In message id <
[email protected]> on Sun, 25 May 2003 00:11:06 +0100,
Mr R@t (2.3 zulu-alpha) [comms room
2] wrote in uk.rec.cycling :
>"John Blake" <
[email protected]> wrote in message
>
news:[email protected]...
>
>>
>> Why didn't the police give him a lift home with the bike?
>
>Why should the police make things easier for an *offender*, at the expense of the public purse?
Practicality being more use than fastidious observance of rules.
If a cyclist is on a motorway returning home after a night on the ale, he is not likely to be far
from home. As I said before, who cycles 50 miles to get a glass of beer? If the cyclist is
disorderly he can be properly nicked. If not, the police could get him home and lecture him on the
way that he is a danger to himself and other road users. They can then get back to work patrolling
with no paperwork to complete after giving a ticking off. The offender will hopefully not re-offend
and can start an Urban Myth about getting nicked for drunk whilst cycling on the local motorway.

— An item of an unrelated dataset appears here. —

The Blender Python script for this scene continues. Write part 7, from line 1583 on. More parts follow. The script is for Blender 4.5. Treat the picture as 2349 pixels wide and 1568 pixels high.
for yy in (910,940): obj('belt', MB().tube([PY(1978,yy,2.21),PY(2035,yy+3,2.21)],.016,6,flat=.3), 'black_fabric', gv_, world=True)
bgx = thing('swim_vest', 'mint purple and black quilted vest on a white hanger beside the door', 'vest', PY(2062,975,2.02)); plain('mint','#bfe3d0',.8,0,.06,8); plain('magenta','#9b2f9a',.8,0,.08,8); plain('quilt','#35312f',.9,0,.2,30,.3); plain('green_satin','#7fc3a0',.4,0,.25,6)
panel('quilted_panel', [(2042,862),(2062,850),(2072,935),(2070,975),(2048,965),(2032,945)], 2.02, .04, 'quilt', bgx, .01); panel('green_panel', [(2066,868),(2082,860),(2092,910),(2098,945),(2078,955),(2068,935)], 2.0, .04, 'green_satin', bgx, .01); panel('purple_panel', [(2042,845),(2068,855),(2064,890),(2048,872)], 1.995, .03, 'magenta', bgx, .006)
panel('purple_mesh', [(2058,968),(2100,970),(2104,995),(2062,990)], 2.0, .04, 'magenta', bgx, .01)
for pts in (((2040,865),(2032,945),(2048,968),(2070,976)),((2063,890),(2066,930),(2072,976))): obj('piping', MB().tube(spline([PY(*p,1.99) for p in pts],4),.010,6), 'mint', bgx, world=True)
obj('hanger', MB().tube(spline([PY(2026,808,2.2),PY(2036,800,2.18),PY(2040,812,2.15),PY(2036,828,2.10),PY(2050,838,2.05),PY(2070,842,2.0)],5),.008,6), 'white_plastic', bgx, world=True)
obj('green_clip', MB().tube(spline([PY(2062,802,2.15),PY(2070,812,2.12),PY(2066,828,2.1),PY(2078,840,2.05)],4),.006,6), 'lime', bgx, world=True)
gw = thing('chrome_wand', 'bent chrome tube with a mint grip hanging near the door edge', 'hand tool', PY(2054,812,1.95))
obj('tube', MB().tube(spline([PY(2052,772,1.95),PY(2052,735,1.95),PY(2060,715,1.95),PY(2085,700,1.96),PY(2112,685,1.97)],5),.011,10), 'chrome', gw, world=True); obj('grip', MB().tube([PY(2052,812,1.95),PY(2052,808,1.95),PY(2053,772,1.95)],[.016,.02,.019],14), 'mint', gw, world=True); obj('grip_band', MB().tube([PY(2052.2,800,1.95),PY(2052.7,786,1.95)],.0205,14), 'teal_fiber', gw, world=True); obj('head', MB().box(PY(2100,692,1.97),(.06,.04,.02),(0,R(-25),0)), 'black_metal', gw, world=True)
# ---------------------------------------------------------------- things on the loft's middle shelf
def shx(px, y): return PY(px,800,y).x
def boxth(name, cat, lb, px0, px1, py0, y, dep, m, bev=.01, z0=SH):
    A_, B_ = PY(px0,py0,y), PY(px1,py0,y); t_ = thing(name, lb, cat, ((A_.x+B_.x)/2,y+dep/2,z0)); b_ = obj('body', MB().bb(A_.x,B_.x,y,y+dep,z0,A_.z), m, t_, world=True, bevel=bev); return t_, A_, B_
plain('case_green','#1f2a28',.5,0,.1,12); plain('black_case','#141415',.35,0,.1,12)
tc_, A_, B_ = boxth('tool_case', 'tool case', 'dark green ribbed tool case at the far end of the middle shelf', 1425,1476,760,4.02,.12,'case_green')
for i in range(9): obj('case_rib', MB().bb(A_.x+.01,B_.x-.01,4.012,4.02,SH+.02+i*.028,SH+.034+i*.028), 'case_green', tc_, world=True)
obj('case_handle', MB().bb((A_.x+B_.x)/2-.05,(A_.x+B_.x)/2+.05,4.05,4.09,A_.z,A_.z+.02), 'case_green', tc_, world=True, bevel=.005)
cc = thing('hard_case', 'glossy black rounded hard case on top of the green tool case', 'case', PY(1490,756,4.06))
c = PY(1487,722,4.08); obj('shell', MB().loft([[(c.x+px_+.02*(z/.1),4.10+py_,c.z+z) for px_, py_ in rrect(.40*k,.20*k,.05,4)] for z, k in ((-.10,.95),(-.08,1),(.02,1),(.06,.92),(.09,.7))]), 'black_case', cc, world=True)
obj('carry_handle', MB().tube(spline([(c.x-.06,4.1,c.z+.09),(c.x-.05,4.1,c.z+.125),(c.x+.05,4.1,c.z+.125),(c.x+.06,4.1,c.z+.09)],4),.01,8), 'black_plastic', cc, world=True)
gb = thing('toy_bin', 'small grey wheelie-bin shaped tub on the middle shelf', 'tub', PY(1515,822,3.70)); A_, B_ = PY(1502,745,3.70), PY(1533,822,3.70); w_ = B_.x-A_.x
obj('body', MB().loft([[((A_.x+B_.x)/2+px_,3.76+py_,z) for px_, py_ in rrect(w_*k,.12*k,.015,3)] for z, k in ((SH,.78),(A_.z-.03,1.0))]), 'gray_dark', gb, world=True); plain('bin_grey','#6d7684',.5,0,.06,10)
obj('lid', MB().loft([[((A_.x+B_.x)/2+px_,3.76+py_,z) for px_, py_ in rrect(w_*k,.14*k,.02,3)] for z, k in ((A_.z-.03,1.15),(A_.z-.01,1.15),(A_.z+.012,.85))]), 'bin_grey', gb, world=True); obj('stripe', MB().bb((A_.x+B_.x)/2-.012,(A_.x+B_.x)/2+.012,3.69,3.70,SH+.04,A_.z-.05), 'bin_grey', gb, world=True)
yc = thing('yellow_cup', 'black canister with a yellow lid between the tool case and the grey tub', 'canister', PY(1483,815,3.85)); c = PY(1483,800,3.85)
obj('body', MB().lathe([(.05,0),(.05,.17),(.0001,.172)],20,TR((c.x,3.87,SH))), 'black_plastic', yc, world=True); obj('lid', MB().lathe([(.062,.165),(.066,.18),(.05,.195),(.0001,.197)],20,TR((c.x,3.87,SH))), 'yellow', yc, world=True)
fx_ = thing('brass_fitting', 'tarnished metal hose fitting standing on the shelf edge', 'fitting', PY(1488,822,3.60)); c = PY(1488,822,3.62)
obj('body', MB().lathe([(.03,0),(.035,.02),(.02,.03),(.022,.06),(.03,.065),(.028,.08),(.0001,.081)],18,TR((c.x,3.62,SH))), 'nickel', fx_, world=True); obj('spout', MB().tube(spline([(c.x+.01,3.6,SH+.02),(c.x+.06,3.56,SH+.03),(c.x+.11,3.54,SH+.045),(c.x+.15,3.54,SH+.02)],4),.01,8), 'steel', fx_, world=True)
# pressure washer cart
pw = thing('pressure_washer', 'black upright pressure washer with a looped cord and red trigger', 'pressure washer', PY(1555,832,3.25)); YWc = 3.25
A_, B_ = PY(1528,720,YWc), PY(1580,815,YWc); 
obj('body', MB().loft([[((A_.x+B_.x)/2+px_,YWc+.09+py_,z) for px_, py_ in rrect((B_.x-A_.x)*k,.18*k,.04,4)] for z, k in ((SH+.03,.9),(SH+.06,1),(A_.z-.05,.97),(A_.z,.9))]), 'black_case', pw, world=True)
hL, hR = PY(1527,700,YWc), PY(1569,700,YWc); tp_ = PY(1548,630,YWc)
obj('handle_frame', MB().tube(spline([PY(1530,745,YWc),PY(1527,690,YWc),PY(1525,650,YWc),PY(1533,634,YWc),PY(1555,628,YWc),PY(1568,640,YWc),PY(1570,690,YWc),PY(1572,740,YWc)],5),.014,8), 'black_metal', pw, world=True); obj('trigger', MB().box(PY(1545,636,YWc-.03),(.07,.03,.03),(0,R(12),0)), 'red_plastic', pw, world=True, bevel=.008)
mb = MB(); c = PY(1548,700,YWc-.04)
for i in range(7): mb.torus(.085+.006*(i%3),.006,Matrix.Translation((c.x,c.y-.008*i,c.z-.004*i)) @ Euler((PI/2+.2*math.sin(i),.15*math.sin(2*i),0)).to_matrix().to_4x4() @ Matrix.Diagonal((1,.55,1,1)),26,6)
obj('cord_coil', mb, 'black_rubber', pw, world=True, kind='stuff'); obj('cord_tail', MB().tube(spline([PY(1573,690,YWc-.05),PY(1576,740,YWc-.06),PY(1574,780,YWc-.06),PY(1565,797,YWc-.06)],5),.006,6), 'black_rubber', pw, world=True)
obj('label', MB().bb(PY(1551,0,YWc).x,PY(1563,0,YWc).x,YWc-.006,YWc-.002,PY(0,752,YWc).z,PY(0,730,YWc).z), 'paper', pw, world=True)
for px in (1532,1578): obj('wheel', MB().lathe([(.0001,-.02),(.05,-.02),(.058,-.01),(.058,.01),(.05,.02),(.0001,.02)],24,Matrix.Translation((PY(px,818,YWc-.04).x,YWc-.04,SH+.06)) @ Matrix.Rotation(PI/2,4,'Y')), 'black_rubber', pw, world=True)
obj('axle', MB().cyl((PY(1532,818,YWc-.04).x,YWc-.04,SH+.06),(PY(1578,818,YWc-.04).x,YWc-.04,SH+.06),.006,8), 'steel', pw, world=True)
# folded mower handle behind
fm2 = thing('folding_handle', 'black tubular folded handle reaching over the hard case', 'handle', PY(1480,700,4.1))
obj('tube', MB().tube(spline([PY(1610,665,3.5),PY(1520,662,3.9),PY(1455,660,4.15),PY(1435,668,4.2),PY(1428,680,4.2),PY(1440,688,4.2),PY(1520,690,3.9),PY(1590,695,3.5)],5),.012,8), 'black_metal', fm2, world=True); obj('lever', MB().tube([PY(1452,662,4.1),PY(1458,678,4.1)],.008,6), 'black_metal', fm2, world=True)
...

Or do it the other way. Arrest the cyclist. Spend hours on paperwork. Spend hours in a court. Spend
hours away from doing the job they are placed to do -deter crime on the motorway. **** poor use of
resources paid for by the public purse for something that could probably have been sorted in less
than 15 minutes at the outset.
>Motorway traffic cars are IIRC filled to the gunwales with copper-related tat such as traffic
>cones, road closed signs, dragon-lights etc so there wouldn't be much room for a bike anyway.
That may be so here in the UK where it is known that resources are limited / over stretched /
mismanaged. Whatever car is on the road may well be the only car there. But in the original message
the case was in Belgium. Are they packed to the gunwales equally so?
>Whilst his "crime" is insignificant compared to some of the things cagers do, it could still
>potentially have caused an RTC
RTC? Do you mean RTA?
>and we all should *know* the motorway is off limits to push bikes! [1] Part of the punishment (as
>well as the fine) would be having to leave the bike there, and then arrange at his *own* expense to
>retrieve it. If it were locked up, I doubt if anyone would have tried nicking it anyway.
You obviously missed the original message. The bike WAS left on the motorway locked to a crash
barrier. It wasn't there when he returned to collect it. Someone HAD nicked it. So now there ARE two
crimes instead of one. The police have doubled their work in filling out forms rather than policing.
That's where being practical is more use than being anal about following rules. But common sense
isn't common is it?
>You do the crime, you do the time... in my area if a drunk driver is nicked usually their car is
>left where it is (unless there is other crime involved and the traffic cops want to search the car
>for evidence). Anyway I bet his bike was being watched by CCTV all that time - probably how he got
>nicked in the first place...
Being drunk and in poor control of half a ton of metal where persons outwith the vehicle are in more
danger than the person inside it is no comparison to a cyclist being drunk. The cyclist is of more
danger to himself than other road users. You are not comparing like with like.